Japan-funded “comfort women” foundation to be dissolved: S. Korea

SEOUL, Nov 21, 2018, Kyodo News. South Korea said Wednesday that it has decided to dissolve a foundation set up as a key pillar of a 2015 bilateral agreement with Japan to settle the issue of Korean women who were forced to work in Japanese wartime brothels, reported the Kyodo News.

The agreement, under which Japan provided 1 billion yen (about $8.8 million) to the foundation to help former “comfort women” and their families, has been unpopular in South Korea, but Seoul’s move could further strain bilateral ties.

Japan-South Korea ties have long been strained over historical grievances related to Japan’s colonial rule of the Korean Peninsula between 1910 and 1945.

They have been under added pressure after a recent South Korean Supreme Court ruling ordered a Japanese company to compensate a group of South Koreans over forced labor during World War II.

Japan immediately criticized the South Korean move, with Prime Minister Shinzo Abe saying relationships between countries cannot be sustained unless international promises are kept.

Japan and South Korea agreed in December 2015 to “finally and irreversibly” settle the comfort women issue. As part of the deal, South Korea set up the Reconciliation and Healing Foundation and used the Japanese money to hand out cash payments to the women and their families.

But the administration of President Moon Jae In, launched last year, has taken the view that the bilateral accord, reached under the previous administration of President Park Geun Hye, cannot settle the issue, and has taken steps to replace the Japanese fund with its own budget.

In September, Moon told Abe that the foundation was not functioning as intended and suggested it may need to be discontinued. Japan, for its part, stressed the importance of following through on the agreement.

In announcing the foundation’s dissolution on Wednesday the South Korean government said it plans to take legal steps to dissolve the entity.

As for the 5.78 billion won ($5.1 million) leftover from the Japanese fund, the South Korean government said it will come up with a reasonable way to spend it along with the 10.3 billion won it had budgeted to add itself, after hearing the opinions of former comfort women and others.

The South Korean Foreign Ministry plans to consult with the Japanese government over the matter, it added.

In Tokyo, reactions were swift. Vice Foreign Minister Takeo Akiba summoned South Korean Ambassador to Japan Lee Su Hoon to the Foreign Ministry to lodge a protest.
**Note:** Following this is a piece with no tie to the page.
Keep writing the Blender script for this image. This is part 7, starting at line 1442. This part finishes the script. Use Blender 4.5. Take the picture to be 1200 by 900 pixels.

Abe, speaking to reporters, stressed that Japan has done its part by following through on the agreement, and urged South Korea to behave “in a responsible manner as a member of the international community.”

The South Korean government has said it does not intend to discard the accord or seek to renegotiate it.

The foundation was set up in 2016. It provided about 10 million yen each to former comfort women who were alive at the time the bilateral agreement was reached, while the proxies of those who had died by then were paid about 2 million yen each.

The foundation became dormant after the Park administration fell apart over scandals involving the then president. The Moon administration, launched in May 2017, has said the 2015 agreement cannot settle the long-standing issue since it failed to reflect the opinions of survivors.

Of the 47 women who were alive when the deal was reached, 34 had received cash payments by mid-November, with 58 proxies of the 199 deceased having done the same. But some survivors have rejected the money.

Comfort women refer to women who were forced to work at Japanese military brothels or women used as forced prostitutes before and during World War II in Japan and other Asian countries.